— Exercise prompt —
Only the lines from the start of the material through the line containing "random.seed(7)" are to be extracted, exactly as they appear.
┄┄┄┄┄┄┄┄┄┄
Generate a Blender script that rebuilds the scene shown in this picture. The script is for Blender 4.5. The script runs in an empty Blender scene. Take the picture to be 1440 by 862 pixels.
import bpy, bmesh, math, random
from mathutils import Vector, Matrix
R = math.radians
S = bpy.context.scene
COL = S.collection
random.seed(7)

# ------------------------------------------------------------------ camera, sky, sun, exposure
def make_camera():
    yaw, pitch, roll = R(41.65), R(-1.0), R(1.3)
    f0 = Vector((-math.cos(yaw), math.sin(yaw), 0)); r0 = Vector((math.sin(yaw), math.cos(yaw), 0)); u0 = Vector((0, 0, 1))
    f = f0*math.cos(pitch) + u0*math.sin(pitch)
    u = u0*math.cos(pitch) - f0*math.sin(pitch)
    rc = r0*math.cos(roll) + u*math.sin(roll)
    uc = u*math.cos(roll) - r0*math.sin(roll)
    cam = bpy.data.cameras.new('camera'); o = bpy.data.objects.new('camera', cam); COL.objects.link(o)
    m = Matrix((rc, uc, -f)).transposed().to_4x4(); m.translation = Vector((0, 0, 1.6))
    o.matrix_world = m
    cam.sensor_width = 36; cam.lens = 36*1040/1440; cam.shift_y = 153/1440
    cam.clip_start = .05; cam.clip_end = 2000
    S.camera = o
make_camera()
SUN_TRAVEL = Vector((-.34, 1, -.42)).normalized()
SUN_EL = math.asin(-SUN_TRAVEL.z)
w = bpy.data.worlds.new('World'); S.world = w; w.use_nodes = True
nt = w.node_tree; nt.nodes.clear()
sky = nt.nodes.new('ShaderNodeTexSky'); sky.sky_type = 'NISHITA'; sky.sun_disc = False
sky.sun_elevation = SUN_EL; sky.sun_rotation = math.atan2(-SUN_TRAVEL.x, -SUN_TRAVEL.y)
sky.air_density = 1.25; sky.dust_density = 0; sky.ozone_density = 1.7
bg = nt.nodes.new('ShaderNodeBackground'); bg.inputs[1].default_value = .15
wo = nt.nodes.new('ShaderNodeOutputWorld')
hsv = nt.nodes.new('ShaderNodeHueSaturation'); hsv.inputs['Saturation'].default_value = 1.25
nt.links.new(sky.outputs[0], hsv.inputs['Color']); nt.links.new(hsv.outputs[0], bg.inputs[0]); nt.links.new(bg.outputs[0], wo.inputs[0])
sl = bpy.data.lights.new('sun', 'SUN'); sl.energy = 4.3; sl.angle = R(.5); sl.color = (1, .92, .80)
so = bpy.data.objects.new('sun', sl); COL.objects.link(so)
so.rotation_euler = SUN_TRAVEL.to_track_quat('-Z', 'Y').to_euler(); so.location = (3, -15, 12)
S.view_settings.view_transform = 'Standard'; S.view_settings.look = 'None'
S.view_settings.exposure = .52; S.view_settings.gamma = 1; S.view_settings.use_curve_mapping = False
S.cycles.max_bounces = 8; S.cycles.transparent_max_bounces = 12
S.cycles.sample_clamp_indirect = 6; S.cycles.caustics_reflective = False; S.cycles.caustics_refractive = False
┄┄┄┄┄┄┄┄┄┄
— Reply —
Generate a Blender script that rebuilds the scene shown in this picture. The script is for Blender 4.5. The script runs in an empty Blender scene. Take the picture to be 1440 by 862 pixels.
import bpy, bmesh, math, random
from mathutils import Vector, Matrix
R = math.radians
S = bpy.context.scene
COL = S.collection
random.seed(7)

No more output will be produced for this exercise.